Opportunities and challenges for psychotherapy in Aotearoa New Zealand’s new health system
A 2022 national District Health Board psychotherapy workforce survey and related discussions
Abstract
The dawning of a new national public health system in Aotearoa New Zealand offers opportunities and challenges for psychotherapists. This paper discusses these against three data sets, namely, a 2022 national District Health Board psychotherapy workforce survey, a video recording of the Psychotherapy and Public Worlds panel event at the 2022 New Zealand Association of Psychotherapists’ (NZAP) conference, and psychotherapist registration statistics supplied by The Psychotherapists Board of Aotearoa New Zealand (PBANZ).

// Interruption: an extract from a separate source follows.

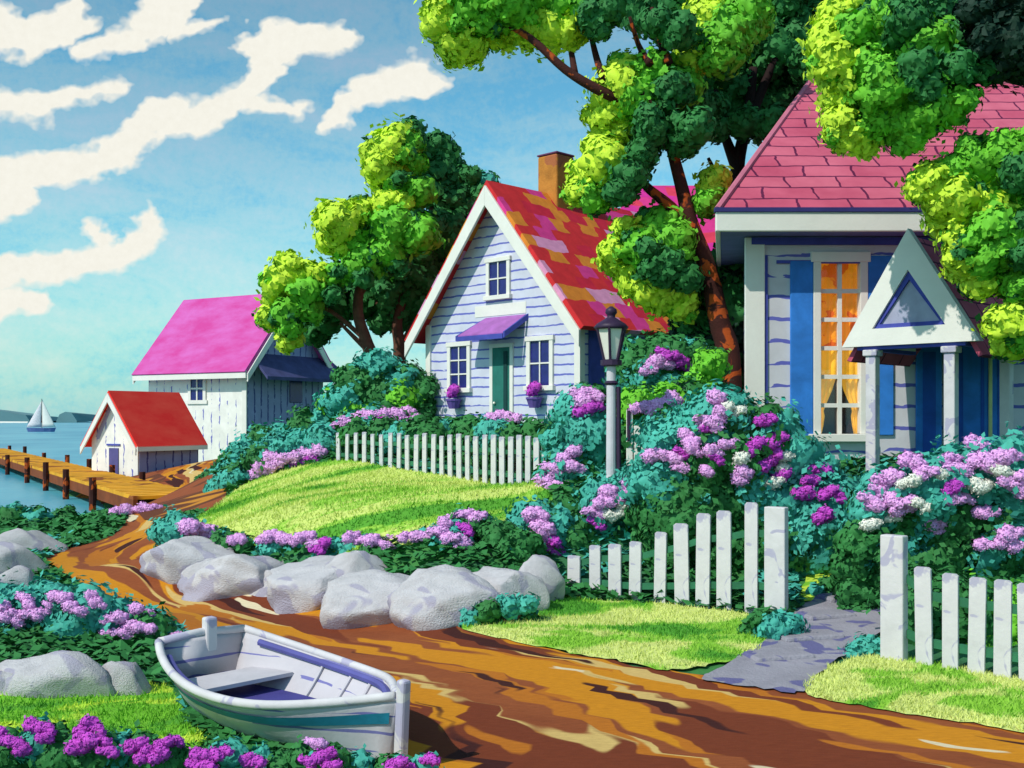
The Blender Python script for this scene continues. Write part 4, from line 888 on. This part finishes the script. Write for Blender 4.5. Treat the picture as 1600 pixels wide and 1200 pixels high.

The expansion of short-term, risk-based, manualised interventions during the former DHB era did not improve mental health at a community level (Mulder et al., 2022) nor promote equity and sustainability (Berg et al., 2022). Placing Te Tiriti o Waitangi, the Treaty of Waitangi (1840) (Te Tiriti) at the centre of the new health system suits psychotherapy, whose wholistic worldview of health and wellbeing aligns with te ao Māori better than most other Western psychological approaches. Kōrero about the indigenising of psychotherapy in Aotearoa has been around since at least the 1980s. The Ministry of Health (the Ministry) has recently invited psychotherapists’ advice on workforce policy development and how to promote psychotherapy in the new health system. This task will largely fall on the psychotherapy associations and some psychotherapy training organisations. A major challenge may be whether these entities can sustain the expenditure of human and other resources necessary to represent their memberships in continuing dialogue with the Ministry and its operational partners, Te Whatu Ora, Health New Zealand (Te Whatu Ora) and Te Aka Whai Ora, Māori Health Authority (Te Aka Whai Ora). Key opportunities include the recruitment of overseas psychotherapists and the greatly expanded provision of psychotherapy student placements in public health services to stimulate new psychotherapy training programmes and workforce growth.